In the 1950s decision about eminent domain in urban renewal, and in Kelo, "public use" morphed into "public benefit".
Not just bad decision it expands the power of government more than any other SCOTUS decision in my lifetime.
I bet most people have never heard of it.
 
We should note also that courts have distinguished a taking for public use, for which compensation is required, from forfeiture or seizure of contraband, for which no compensation is payable. See, for example:

  • Bennis v. Michigan, 516 U.S. 442 (1996)

  • Tate v. Dist. of D.C., 627 F.3d 904, 393 U.S.App.D.C. 270 (D.C. Cir., 2010)

  • Acadia Technology, Inc. v. U.S., 458 F.3d 1327 (Fed. Cir., 2006)
Thanks for those.
 
Frank Ettin said, "We should note also that courts have distinguished a taking for public use, for which compensation is required, from forfeiture or seizure of contraband, for which no compensation is payable."

If laws are passed banning certain guns, do those guns suddenly become contraband, even though previously legal? Does it depend on the specific wording of the legislation?
 
I often hear people say a variation of this: “the government can’t ban AR15s, it’ll cost them too much to buy them from the public.” 10 million ARs at $500~ per...as a crude example.

From what I’ve seen in some of these cases, that’s not applicable to items that have been made illegal, especially for public health and safety.

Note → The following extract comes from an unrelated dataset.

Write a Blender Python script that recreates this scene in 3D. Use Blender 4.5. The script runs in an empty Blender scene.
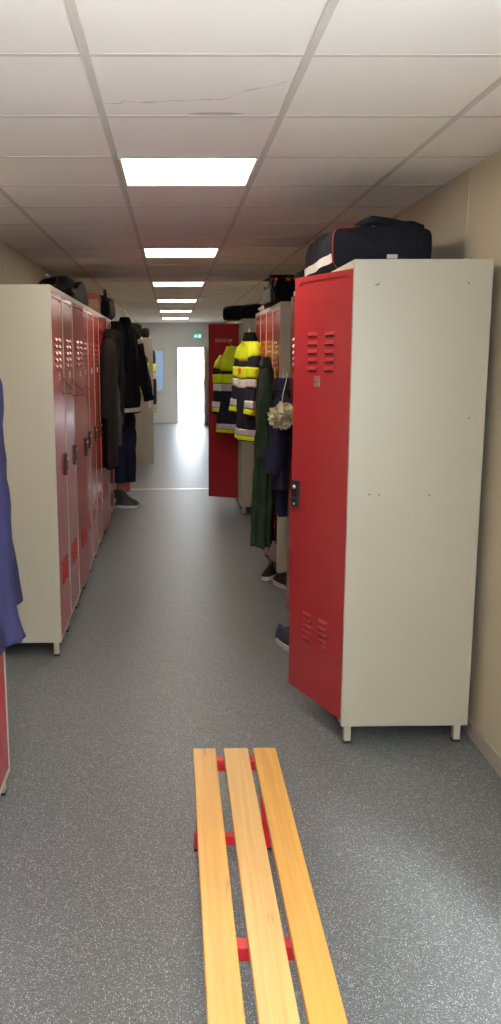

It seems to me that if the government prohibits a weapon for public safety reasons, there’s no compensation necessary. I’m specifically thinking of Corneli v. Moore, 257 U.S. 491 (1922) where previously legal booze was now illegal and the government keeping it from the owners was not a taking and no compensation was necessary.
 
I often hear people say a variation of this: “the government can’t ban AR15s, it’ll cost them too much to buy them from the public.” 10 million ARs at $500~ per...as a crude example.
I've heard it too, a very naive argument. Our government is seldom reluctant to spend more, impose taxes or simply print money.
 
!0 million times $500 is only $5 billion. Not a lot if money to the government when they will be buying your AR`s back with your money.
 
That's (tens of) billions in personal property, scattered among tens of millions. I don't there's been a similar financial grab of physical wealth since FDR went all Lex Luthor on the gold supply during the Depression. So I don't see it happening outside of similar desperate scenarios, and frankly, it'd be monumentally foolish to start playing games with peoples' physical means of defending themselves during such a calamity. It'd be an unreal level of social upheaval, and that's assuming it didn't kick off large scale civil unrest directly.

Honestly, even a ban on sales (like Canada's machinegun registry slow-ban) while allowing continued possession until owner death would likely not be allowed to pass. There's too many guns bought under loan, too many people count them as part of their net wealth, and all would be made worthless immediately. People don't mess around when it comes to their money.
 
The danger is that SCOTUS would equate a ban for alleged public health and safety with public benefit.
I think we're already past that threshold, courtesy of 'the one phrase in Heller anyone bothers to cite anymore.' You can ban militarish guns 'like' the M16 out of concern for public safety, apparently, and a district court will buy the argument.
 
But the M16 is the designation for a select fire weapon. Anything else is only a look a like.
 
One more thing - Does anyone here know how the Domestic Violence Offender Gun Ban was effected? (Lautenberg Amendment)

A category of individuals previously not prohibited were then prohibited. What was the process for ridding themselves of weaponry?